▶ [Data for this task]:
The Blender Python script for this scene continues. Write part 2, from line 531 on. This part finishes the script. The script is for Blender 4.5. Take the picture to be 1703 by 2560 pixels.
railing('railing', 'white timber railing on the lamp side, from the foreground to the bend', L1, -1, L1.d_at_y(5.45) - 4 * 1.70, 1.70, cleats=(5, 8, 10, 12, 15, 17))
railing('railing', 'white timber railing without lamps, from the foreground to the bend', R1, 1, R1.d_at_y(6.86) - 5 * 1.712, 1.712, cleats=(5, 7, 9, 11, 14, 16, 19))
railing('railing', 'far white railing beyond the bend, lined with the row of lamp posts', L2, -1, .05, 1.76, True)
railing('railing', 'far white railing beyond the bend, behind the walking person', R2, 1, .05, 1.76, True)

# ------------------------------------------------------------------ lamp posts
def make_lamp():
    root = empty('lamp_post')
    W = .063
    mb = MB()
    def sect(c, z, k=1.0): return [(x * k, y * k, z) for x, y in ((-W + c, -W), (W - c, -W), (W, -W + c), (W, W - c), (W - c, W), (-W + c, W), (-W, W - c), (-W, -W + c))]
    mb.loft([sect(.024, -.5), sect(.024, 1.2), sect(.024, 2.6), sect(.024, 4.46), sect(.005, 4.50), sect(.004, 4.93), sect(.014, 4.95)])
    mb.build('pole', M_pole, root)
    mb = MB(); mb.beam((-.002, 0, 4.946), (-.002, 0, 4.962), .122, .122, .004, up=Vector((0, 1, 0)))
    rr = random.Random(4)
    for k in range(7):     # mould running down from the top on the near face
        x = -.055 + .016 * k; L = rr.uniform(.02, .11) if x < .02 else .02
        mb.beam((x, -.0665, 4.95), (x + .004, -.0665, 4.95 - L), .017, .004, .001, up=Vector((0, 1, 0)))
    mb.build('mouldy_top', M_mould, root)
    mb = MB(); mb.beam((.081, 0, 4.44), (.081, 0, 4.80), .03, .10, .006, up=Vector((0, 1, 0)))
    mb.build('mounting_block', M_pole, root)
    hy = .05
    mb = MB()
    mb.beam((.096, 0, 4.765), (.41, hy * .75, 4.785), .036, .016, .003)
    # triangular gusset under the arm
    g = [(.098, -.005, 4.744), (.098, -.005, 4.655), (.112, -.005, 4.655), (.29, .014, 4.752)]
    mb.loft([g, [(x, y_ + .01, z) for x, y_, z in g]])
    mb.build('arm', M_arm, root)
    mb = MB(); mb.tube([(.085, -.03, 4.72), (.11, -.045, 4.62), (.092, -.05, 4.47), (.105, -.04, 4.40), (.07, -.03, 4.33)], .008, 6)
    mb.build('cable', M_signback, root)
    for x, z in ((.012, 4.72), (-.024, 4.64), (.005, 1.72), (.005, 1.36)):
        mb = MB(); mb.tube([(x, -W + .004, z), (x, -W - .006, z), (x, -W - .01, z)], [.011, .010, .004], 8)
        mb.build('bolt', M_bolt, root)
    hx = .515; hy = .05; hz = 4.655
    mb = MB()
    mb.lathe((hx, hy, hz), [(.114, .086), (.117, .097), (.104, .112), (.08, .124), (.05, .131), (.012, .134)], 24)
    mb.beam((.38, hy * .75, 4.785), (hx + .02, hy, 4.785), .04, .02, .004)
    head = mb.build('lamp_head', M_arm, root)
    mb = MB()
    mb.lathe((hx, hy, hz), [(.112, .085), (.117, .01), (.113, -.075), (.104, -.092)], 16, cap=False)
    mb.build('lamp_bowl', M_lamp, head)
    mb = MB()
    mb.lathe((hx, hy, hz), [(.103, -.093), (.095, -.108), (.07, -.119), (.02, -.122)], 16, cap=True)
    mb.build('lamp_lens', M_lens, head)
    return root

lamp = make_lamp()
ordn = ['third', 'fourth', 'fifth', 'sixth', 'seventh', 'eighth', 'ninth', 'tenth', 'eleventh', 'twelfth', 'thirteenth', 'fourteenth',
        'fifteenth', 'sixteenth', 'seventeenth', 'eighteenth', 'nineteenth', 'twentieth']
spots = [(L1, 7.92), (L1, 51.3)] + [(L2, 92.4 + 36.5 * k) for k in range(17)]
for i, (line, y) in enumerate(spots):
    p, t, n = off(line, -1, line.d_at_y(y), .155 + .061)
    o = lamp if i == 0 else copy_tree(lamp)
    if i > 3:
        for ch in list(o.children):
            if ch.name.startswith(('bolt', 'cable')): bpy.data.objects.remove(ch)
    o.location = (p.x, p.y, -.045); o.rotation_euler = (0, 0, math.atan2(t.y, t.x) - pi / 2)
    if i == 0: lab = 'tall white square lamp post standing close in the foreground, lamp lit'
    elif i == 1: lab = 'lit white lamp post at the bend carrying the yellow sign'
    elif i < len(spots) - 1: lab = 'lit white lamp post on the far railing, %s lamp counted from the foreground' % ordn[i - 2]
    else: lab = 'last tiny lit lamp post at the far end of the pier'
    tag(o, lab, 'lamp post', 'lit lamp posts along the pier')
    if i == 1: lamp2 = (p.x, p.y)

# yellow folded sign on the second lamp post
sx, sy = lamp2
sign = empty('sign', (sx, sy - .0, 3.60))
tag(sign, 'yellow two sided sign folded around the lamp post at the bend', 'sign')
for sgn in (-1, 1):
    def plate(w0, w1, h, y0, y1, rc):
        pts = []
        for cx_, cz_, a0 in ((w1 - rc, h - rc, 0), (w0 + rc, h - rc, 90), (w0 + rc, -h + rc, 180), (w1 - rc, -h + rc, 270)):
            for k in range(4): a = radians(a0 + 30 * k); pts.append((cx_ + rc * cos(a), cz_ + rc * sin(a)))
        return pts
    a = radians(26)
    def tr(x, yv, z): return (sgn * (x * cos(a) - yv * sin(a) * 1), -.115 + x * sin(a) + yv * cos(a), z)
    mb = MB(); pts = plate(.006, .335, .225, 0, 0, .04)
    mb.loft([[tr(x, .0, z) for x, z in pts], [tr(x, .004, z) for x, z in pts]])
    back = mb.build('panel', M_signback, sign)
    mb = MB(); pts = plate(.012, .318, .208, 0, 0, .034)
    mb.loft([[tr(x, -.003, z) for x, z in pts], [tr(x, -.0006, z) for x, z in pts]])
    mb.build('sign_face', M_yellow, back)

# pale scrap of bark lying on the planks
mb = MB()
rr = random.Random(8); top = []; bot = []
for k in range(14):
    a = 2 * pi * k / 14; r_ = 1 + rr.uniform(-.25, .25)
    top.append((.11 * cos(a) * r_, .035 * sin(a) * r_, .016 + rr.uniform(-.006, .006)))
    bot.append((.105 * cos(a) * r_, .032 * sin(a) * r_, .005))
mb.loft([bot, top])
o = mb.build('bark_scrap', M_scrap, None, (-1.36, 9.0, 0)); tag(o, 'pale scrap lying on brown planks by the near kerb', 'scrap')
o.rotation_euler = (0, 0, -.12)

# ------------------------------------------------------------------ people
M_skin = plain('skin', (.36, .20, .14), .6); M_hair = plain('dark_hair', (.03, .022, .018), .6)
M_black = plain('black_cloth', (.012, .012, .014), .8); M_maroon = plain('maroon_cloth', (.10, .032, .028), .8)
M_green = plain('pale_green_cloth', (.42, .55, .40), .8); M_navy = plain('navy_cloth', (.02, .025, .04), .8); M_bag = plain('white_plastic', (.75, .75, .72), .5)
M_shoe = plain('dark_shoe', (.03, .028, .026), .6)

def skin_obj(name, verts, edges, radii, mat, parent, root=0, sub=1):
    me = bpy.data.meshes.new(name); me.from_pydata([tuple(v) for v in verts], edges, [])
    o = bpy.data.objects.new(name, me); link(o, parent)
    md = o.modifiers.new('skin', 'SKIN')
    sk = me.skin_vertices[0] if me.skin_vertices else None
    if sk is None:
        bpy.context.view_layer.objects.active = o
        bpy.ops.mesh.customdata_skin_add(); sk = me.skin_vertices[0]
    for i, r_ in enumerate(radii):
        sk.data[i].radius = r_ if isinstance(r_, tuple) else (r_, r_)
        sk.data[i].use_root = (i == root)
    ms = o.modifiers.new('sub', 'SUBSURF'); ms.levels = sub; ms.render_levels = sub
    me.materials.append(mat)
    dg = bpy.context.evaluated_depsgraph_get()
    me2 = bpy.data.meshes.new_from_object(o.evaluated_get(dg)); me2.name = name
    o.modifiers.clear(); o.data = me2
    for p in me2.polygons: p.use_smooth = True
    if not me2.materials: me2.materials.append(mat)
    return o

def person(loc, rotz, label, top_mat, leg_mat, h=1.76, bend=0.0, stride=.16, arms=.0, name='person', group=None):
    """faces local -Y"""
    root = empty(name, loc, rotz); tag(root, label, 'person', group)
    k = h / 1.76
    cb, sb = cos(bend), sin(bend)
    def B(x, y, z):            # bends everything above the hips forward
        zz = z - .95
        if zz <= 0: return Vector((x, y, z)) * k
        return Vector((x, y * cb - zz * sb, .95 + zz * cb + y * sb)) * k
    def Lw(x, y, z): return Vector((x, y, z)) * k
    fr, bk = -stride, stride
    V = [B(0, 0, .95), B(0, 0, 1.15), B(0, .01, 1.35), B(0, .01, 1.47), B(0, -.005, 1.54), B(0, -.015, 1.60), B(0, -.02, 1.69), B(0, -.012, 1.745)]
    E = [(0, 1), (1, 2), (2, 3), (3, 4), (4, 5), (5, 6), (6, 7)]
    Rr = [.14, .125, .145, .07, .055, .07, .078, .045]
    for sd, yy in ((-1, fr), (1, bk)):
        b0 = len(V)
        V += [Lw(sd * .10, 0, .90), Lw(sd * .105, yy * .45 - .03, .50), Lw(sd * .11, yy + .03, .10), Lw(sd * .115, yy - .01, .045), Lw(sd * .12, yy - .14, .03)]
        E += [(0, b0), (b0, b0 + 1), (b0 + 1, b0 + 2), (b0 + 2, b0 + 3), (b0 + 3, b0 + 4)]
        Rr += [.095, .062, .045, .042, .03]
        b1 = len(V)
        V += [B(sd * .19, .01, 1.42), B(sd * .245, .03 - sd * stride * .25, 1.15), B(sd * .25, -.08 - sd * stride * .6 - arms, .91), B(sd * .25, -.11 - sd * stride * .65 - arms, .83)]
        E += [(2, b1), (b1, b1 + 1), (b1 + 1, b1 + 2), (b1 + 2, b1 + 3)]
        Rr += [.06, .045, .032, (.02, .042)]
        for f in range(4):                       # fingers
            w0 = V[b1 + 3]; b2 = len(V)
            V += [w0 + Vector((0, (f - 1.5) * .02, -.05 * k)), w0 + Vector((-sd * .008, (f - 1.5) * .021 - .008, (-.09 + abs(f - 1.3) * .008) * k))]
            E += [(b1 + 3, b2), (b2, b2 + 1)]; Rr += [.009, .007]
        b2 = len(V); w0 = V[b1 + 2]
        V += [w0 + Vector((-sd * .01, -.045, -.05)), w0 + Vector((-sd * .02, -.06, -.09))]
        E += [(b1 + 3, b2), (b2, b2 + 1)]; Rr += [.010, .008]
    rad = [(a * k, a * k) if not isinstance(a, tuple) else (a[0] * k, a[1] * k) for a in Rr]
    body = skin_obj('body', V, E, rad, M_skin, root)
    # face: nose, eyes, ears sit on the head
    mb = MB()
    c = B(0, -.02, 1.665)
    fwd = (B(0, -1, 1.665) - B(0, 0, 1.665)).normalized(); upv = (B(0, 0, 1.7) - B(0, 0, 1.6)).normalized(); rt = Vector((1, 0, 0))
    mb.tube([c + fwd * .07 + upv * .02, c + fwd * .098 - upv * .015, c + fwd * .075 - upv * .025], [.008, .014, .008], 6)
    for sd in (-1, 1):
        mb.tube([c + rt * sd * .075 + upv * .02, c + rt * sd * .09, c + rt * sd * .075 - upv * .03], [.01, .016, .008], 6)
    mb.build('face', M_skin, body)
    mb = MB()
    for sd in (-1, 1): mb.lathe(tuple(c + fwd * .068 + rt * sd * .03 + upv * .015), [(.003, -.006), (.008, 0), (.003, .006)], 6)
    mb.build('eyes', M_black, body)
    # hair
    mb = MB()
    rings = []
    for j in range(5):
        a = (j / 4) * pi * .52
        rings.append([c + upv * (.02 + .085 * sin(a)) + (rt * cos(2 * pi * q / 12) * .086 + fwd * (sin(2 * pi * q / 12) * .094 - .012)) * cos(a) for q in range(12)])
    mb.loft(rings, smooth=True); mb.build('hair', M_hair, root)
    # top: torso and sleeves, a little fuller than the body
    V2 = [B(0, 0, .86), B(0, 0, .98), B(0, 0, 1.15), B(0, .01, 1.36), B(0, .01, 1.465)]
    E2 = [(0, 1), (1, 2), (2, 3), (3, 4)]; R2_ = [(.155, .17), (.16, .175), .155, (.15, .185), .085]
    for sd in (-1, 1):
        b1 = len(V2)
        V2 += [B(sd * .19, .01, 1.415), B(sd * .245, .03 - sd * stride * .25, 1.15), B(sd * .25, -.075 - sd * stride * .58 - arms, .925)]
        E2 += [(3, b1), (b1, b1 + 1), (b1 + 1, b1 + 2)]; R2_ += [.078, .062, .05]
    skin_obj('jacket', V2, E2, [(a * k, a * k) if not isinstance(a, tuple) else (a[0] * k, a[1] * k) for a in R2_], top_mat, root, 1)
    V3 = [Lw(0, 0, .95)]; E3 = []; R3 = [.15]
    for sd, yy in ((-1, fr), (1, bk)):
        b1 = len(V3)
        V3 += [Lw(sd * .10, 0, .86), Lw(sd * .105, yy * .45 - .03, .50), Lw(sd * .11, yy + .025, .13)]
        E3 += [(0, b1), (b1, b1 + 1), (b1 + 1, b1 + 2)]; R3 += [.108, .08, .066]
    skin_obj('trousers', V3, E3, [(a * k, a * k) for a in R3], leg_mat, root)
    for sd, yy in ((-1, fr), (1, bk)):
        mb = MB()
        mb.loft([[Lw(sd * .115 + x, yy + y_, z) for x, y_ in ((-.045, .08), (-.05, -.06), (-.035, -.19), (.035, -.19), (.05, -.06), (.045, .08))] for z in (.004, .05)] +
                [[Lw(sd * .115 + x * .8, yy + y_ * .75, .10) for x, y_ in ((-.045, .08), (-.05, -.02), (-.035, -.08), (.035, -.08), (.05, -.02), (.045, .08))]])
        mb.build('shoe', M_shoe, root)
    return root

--

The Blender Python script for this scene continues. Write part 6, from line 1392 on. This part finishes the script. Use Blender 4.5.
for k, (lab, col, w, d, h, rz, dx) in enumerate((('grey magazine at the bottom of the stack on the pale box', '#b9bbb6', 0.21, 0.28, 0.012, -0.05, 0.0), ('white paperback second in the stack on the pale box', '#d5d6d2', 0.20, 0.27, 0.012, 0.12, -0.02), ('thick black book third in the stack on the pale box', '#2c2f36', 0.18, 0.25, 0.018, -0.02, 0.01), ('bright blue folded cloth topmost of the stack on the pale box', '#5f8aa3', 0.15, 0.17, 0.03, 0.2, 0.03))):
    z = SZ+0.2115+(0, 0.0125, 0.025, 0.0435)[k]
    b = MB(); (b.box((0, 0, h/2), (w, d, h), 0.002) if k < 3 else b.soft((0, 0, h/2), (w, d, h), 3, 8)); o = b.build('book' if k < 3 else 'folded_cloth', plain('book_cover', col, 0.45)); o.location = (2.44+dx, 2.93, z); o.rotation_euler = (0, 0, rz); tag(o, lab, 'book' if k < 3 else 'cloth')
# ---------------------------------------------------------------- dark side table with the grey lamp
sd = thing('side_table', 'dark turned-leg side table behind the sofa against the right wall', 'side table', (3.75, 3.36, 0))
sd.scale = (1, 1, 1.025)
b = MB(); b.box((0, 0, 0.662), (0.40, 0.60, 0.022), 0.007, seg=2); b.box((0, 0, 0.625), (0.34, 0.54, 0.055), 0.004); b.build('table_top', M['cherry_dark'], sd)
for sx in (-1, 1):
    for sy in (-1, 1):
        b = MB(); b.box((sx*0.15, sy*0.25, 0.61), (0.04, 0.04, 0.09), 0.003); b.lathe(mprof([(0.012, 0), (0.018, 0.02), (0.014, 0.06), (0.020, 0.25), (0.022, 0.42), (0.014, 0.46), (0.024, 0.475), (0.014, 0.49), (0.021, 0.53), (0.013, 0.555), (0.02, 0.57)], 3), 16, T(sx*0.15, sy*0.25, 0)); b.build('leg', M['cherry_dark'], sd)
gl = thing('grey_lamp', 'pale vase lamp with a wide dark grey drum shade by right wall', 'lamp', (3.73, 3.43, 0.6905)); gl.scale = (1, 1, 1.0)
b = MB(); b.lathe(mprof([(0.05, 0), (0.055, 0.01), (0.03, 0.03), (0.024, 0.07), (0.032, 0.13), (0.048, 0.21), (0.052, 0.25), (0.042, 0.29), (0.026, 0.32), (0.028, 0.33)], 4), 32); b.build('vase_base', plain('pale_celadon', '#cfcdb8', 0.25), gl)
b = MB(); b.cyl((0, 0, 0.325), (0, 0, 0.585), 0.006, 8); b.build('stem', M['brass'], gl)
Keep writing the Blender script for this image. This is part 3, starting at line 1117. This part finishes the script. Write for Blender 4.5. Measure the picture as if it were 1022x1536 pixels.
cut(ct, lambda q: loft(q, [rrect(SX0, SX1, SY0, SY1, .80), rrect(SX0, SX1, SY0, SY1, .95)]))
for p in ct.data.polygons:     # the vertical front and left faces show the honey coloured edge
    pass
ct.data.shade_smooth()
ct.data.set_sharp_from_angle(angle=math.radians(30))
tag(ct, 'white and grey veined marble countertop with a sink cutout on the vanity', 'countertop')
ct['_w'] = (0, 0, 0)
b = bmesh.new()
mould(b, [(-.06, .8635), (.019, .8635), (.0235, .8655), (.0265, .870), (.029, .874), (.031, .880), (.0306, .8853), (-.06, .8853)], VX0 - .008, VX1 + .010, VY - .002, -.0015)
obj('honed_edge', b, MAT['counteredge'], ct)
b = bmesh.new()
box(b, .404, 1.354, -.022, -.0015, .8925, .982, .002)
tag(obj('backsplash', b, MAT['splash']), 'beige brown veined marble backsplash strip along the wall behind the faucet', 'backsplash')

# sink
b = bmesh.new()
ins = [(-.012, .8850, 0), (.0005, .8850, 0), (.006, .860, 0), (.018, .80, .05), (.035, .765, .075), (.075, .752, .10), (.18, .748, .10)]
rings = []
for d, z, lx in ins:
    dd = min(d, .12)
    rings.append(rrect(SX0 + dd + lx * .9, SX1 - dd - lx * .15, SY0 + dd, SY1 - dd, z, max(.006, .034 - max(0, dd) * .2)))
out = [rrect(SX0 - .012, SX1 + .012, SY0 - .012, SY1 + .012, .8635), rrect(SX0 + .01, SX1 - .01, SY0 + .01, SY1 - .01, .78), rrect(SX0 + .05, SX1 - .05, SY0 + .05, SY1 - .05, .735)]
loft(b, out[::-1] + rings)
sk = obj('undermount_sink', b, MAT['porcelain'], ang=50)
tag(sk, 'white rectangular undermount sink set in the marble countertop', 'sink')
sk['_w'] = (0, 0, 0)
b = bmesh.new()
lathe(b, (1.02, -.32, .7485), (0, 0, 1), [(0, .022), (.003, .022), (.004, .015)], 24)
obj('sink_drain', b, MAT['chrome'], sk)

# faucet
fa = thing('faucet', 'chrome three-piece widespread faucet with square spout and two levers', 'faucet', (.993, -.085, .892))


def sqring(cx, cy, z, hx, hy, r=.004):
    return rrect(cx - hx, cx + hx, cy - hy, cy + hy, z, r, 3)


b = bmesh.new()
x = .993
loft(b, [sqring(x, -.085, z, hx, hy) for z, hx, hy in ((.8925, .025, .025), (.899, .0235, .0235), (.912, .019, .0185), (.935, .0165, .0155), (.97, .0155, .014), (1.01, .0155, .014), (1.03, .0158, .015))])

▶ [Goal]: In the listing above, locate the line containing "by 2560 pixels." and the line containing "railing('railing', 'far white railing beyond the bend, behind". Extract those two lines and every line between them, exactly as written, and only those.

▶ [Worked solution]:
The Blender Python script for this scene continues. Write part 2, from line 531 on. This part finishes the script. The script is for Blender 4.5. Take the picture to be 1703 by 2560 pixels.
railing('railing', 'white timber railing on the lamp side, from the foreground to the bend', L1, -1, L1.d_at_y(5.45) - 4 * 1.70, 1.70, cleats=(5, 8, 10, 12, 15, 17))
railing('railing', 'white timber railing without lamps, from the foreground to the bend', R1, 1, R1.d_at_y(6.86) - 5 * 1.712, 1.712, cleats=(5, 7, 9, 11, 14, 16, 19))
railing('railing', 'far white railing beyond the bend, lined with the row of lamp posts', L2, -1, .05, 1.76, True)
railing('railing', 'far white railing beyond the bend, behind the walking person', R2, 1, .05, 1.76, True)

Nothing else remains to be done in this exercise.